[Begin]

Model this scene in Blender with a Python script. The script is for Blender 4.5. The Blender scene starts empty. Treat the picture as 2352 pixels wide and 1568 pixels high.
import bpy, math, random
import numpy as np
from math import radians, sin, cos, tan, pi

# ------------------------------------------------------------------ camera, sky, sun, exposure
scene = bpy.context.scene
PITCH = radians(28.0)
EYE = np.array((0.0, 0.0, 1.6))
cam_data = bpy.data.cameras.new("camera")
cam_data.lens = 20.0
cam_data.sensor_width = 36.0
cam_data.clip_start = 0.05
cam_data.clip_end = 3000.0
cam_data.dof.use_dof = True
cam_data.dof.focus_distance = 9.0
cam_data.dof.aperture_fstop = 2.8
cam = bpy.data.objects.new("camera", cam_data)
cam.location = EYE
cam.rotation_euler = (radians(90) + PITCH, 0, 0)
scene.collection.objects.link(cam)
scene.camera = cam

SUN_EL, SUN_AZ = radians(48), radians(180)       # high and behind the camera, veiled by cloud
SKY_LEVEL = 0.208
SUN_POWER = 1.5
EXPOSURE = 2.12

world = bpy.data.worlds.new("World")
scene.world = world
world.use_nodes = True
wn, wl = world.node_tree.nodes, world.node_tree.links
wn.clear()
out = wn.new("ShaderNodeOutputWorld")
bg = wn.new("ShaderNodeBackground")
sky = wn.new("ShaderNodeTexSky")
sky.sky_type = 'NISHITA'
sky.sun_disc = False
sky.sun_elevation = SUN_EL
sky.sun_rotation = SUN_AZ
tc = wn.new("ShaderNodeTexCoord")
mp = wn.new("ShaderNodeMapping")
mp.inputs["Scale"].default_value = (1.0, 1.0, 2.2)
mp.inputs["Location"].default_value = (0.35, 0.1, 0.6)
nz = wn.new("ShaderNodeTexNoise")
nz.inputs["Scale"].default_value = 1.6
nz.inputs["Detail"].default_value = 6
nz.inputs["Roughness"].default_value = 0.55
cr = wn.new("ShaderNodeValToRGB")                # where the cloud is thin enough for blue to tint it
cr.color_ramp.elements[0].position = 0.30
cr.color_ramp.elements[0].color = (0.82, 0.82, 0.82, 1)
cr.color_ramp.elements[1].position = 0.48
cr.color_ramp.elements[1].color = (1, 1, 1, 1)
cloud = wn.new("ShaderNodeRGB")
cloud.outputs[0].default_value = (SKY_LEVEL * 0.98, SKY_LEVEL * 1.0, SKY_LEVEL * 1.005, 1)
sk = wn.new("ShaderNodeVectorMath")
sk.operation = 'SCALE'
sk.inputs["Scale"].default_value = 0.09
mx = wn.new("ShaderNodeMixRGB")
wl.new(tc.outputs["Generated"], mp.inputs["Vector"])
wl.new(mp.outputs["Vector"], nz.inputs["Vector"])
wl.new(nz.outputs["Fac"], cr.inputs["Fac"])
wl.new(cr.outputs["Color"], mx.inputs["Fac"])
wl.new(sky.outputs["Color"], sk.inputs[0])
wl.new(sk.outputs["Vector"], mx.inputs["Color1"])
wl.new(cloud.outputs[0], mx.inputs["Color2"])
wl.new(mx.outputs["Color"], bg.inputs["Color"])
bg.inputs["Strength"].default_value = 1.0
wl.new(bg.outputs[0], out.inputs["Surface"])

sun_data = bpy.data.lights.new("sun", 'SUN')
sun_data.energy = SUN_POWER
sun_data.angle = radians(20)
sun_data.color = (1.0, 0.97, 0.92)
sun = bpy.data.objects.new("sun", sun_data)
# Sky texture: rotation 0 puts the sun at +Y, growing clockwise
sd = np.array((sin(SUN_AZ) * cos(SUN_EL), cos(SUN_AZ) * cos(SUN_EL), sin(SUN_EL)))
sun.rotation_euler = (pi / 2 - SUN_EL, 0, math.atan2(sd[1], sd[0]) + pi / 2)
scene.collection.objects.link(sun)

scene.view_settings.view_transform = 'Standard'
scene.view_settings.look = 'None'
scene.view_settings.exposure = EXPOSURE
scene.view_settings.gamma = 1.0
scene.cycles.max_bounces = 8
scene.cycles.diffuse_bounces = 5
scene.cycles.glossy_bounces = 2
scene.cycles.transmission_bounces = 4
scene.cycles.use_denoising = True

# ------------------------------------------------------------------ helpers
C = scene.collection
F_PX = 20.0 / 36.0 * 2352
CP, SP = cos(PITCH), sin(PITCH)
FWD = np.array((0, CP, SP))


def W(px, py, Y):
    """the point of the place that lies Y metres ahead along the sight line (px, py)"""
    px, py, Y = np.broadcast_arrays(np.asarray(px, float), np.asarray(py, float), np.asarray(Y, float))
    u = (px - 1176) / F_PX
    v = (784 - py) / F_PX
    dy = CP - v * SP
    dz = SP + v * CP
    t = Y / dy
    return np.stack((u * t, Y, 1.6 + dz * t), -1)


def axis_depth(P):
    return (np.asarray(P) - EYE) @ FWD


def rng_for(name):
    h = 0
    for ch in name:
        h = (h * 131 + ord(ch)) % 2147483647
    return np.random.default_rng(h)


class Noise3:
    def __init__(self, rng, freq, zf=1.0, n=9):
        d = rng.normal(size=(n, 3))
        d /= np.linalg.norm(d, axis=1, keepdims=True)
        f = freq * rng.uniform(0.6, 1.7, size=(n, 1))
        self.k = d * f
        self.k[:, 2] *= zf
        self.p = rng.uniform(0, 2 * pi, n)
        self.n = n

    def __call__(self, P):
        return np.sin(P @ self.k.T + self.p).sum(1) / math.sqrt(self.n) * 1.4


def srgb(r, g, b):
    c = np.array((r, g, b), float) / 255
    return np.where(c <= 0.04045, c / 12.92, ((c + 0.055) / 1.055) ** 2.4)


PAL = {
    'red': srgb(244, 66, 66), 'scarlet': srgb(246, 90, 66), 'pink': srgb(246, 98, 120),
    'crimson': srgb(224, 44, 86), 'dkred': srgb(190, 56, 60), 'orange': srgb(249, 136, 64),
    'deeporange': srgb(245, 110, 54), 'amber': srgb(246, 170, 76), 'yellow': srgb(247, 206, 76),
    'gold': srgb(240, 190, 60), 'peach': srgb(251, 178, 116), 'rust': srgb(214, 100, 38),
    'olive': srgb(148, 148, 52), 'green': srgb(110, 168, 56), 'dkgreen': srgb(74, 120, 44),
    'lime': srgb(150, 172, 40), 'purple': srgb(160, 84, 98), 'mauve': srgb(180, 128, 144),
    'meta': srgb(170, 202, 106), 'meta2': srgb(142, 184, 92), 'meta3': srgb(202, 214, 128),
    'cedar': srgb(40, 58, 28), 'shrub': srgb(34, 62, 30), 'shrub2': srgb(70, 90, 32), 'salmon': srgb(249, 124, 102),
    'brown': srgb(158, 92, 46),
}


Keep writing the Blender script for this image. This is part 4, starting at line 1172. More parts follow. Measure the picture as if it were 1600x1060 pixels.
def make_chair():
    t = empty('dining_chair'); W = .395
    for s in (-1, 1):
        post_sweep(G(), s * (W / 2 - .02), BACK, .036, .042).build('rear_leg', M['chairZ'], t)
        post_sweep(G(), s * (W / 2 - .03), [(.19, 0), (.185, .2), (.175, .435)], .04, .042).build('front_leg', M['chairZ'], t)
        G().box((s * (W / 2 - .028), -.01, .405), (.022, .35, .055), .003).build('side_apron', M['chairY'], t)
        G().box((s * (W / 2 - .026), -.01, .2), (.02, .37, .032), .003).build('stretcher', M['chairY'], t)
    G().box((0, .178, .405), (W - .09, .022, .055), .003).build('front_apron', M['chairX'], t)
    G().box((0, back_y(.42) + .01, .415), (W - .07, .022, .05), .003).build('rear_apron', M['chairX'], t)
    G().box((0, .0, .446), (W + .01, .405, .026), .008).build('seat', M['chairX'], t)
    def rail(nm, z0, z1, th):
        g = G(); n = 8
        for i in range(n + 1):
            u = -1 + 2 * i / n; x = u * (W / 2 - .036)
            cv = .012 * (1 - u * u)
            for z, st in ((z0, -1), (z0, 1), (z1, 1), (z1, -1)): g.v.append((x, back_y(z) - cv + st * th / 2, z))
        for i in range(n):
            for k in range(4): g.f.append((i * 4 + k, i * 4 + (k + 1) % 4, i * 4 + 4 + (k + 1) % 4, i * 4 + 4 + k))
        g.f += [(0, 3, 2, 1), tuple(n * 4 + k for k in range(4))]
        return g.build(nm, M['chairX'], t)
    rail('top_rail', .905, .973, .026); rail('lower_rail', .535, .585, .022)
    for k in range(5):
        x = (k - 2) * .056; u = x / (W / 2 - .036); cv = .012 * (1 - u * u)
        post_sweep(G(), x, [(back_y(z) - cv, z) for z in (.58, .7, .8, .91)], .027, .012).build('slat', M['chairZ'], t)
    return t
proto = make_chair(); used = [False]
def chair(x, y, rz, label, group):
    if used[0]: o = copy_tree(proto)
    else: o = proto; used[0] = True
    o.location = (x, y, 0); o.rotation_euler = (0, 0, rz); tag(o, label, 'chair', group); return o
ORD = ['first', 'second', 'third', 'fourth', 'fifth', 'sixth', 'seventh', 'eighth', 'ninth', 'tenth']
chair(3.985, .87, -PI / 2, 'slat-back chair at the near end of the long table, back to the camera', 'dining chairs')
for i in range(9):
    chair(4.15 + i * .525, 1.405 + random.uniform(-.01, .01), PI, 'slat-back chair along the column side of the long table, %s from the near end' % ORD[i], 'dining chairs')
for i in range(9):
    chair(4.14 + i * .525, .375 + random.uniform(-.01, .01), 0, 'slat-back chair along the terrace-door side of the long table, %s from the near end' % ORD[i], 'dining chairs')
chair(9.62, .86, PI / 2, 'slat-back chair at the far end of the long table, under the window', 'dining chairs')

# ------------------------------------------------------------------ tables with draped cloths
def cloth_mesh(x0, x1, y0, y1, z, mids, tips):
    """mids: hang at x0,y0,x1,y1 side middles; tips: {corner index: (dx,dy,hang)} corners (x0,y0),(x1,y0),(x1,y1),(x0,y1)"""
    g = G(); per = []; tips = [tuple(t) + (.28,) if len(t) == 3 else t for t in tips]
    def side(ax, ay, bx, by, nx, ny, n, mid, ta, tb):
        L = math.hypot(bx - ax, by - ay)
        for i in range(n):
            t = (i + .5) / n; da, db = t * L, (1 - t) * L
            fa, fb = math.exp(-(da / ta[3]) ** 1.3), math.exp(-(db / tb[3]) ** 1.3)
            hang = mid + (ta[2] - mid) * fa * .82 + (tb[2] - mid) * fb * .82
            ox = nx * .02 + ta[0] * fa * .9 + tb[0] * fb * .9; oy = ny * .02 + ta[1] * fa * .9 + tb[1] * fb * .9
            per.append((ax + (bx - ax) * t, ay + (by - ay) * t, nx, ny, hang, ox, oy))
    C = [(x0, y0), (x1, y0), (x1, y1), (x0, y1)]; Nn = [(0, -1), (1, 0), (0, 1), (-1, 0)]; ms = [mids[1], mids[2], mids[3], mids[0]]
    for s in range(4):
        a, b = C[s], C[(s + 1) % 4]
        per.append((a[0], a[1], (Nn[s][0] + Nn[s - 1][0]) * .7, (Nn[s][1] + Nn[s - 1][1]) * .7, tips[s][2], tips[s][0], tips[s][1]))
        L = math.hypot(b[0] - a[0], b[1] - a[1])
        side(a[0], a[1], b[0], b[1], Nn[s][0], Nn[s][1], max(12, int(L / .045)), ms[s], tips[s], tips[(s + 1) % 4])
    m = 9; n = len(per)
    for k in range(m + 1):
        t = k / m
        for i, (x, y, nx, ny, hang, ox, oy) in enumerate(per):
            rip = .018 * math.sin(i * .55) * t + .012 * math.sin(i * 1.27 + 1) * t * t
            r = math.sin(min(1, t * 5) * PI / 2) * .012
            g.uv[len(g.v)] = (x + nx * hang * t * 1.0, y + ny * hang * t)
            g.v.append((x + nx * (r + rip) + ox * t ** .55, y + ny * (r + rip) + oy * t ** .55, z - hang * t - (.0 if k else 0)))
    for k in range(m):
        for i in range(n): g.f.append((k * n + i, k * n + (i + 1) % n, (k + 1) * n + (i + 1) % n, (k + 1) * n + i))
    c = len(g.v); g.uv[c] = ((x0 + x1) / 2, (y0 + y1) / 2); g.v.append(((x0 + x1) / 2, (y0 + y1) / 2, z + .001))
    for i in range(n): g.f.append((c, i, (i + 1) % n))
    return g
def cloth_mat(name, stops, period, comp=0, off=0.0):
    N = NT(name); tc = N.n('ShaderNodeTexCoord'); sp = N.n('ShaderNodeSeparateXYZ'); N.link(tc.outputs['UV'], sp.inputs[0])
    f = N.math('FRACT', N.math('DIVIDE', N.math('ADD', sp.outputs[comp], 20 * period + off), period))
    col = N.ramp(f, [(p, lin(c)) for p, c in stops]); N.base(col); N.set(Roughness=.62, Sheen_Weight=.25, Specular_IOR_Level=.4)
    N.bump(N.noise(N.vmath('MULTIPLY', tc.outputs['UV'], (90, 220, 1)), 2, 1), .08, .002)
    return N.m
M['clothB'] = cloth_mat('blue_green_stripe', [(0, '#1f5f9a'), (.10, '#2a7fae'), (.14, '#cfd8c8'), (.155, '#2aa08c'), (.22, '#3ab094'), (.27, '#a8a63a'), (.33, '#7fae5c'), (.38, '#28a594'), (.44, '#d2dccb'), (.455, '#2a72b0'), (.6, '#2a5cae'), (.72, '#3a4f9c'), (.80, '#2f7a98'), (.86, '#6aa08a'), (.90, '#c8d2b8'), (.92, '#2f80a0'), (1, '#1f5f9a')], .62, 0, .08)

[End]

◆ What to work on:
Copy, please, exactly the lines that start at the first line of the data and end at the line containing "from math import radians, sin, cos, tan, pi", both kept and no others.

◆ Answer in full:
Model this scene in Blender with a Python script. The script is for Blender 4.5. The Blender scene starts empty. Treat the picture as 2352 pixels wide and 1568 pixels high.
import bpy, math, random
import numpy as np
from math import radians, sin, cos, tan, pi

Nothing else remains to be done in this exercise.